Afgan makamlarına, 251 vatandaşı şehit eden FETÖ ile mücadelede Türkiye'ye verdikleri destekten dolayı teşekkür eden Erdoğan, "Türkiye Maarif Vakfı Afganistan'da son bir yıl içinde 12 liseyi devraldı. Vakfımız aracılığıyla Afganistan'ın eğitim sektörüne sağladığımız desteği önümüzdeki dönemde de sürdürmekte kararlıyız." diye konuştu.
Afganistan'a barışın gelmesi ve daim olmasının, bu masanın etrafında toplananların samimi ve gerçek desteğiyle mümkün olabileceğini vurgulayan Erdoğan, şunları kaydetti:
"Asya'nın Kalbi İstanbul Süreci'nin, barışa bölgesel destek sağlanması konusunda da gayet faydalı ve etkin işlev gördüğüne inanıyorum. Afgan dostlarımız arasında diyalog ve müzakere hususunda rekabete girdiğimiz taktirde zaman ve enerji kaybı yaşanması mukadderdir. Afganistan'da barışa bölgesel destek sağlanmasına yönelik insiyatiflerin sayısındaki çeşitlilik dikkat çekicidir. Esas amaç Afgan halkının tüm unsurları arasında anlamlı diyalog ve müzakere kapısını açacak bir ortamın hazırlanmasıdır.
Sürecin bu anlayışla yürütülmesi zaruridir. Kaynaklarımızın doğru ve etkin kullanılabilmesi için bu konuda da samimi diyaloğa ve koordinasyona ihtiyacımız bulunuyor. İstanbul Süreci'nin bu ihtiyacı karşılayacak en doğru adres olduğunu düşünüyorum. Afganistan'da tesis edilecek kalıcı bir barışın, terörle ortak mücadelemize büyük bir güç katacağı da aşikardır. DEAŞ ile göğüs göğüse çarpışan, bu mücadelede en ön safta yer alan bir ülke olarak örgütün Afganistan'da yeniden zemin kazanmaya başlamasını üzüntüyle takip ediyoruz.
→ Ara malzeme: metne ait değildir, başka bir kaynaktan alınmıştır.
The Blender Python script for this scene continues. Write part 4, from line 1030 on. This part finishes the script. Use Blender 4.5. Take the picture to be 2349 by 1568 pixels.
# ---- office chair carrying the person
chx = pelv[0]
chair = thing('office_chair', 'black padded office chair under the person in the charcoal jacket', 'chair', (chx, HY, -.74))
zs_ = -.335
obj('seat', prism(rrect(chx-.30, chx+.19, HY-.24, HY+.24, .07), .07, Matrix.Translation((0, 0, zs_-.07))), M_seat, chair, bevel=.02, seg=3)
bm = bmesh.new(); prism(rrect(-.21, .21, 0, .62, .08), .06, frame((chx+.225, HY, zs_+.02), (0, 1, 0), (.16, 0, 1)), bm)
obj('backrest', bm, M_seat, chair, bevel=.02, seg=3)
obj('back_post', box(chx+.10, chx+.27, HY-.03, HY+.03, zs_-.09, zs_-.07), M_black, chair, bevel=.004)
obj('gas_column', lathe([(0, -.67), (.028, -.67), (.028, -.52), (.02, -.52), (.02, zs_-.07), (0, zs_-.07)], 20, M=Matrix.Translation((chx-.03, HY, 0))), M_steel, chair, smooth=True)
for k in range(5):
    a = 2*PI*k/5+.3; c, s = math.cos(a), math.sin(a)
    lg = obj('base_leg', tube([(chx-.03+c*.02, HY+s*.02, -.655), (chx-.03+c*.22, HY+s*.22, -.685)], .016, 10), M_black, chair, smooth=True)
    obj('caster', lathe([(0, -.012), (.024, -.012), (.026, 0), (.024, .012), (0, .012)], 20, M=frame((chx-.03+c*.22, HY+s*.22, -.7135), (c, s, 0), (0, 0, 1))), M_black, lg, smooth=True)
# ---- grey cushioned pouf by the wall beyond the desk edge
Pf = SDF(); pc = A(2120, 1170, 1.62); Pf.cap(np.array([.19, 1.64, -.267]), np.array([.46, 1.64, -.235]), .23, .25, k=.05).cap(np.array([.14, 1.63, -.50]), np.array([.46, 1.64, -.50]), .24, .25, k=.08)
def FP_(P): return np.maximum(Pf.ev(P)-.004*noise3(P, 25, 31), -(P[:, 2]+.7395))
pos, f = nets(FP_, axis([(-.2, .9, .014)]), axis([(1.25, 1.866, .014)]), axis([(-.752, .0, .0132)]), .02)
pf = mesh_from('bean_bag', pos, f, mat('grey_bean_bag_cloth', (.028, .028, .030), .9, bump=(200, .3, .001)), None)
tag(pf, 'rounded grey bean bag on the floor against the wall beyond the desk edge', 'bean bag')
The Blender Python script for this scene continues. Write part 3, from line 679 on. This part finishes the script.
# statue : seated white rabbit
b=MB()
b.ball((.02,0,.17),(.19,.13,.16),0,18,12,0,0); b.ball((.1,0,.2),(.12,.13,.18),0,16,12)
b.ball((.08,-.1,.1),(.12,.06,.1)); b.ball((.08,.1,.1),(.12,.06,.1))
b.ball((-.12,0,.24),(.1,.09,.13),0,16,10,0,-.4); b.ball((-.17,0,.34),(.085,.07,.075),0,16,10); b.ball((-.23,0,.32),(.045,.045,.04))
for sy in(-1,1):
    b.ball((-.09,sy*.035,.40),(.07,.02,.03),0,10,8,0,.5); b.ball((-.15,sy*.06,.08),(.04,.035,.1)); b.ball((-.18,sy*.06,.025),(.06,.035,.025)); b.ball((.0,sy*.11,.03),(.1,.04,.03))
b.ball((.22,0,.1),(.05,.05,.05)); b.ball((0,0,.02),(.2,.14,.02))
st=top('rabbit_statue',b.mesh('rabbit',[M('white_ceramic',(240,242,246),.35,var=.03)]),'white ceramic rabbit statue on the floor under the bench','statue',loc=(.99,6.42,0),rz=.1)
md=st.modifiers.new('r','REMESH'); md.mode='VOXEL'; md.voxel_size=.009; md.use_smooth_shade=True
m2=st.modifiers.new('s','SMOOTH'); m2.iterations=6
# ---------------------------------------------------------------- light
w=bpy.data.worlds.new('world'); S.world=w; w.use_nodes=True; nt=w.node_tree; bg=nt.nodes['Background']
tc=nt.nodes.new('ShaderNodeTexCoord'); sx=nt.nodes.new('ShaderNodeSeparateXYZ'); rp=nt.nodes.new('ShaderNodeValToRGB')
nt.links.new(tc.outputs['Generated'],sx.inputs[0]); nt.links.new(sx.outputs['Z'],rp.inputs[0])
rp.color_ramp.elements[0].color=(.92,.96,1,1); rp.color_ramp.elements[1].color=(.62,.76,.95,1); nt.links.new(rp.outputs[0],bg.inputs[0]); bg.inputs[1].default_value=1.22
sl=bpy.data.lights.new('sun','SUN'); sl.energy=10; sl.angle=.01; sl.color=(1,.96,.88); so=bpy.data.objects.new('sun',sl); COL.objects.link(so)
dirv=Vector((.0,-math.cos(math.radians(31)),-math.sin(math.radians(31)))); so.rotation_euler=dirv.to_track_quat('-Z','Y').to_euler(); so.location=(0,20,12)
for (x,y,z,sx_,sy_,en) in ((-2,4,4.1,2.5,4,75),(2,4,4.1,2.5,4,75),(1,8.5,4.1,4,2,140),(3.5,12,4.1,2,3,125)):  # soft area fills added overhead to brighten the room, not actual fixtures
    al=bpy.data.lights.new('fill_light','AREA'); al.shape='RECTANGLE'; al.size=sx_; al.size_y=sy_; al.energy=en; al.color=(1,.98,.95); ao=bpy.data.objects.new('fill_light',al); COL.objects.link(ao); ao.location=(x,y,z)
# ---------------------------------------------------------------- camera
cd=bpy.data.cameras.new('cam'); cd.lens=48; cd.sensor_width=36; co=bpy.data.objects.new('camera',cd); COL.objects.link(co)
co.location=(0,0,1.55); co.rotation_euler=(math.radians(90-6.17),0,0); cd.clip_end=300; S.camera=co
Afgan güvenlik güçlerinin DEAŞ ile mücadeledeki kararlılıkları ve bilhassa son haftalarda elde ettikleri başarılar ise memnuniyet vericidir. DEAŞ virüsünün Afganistan'a bulaşmasının önüne mutlaka geçilmelidir. Bu terör örgütü, Suriye ve Irak'ta işlediği vahşi cinayetlerle en büyük zararı İslam dünyasına ve Müslümanlar'a vermiştir. Bu örgüt eliyle coğrafyamız adeta kan gölüne çevrilmiştir. DEAŞ ile mücadelede Afgan makamların yanında bölgedeki tüm aktörlere önemli görevler düşüyor. 304 vatandaşını DEAŞ terörüne kurban vermiş bir ülke olarak bu örgütün Afganistan'dan kazınıp atılması için elimizden gelen desteği vereceğiz. Aynı hassasiyetin buradaki tüm dostlarımız tarafından da sergileneceğine inanıyorum."
Cumhurbaşkanı Erdoğan, konuşmasının ardından Afganistan İslam Cumhuriyeti Cumhurbaşkanı Eşref Gani, Dışişleri Bakanı Mevlüt Çavuşoğlu, Afganistan İslam Cumhuriyeti Dışişleri Bakan Vekili İdris Zaman, Pakistan Dışişleri Bakanı Şah Mahmud Kureyşi, İran Dışişleri Bakanı Muhammed Cevad Zarif'in de aralarında yer aldığı katılımcılarla aile fotoğrafı çektirdi.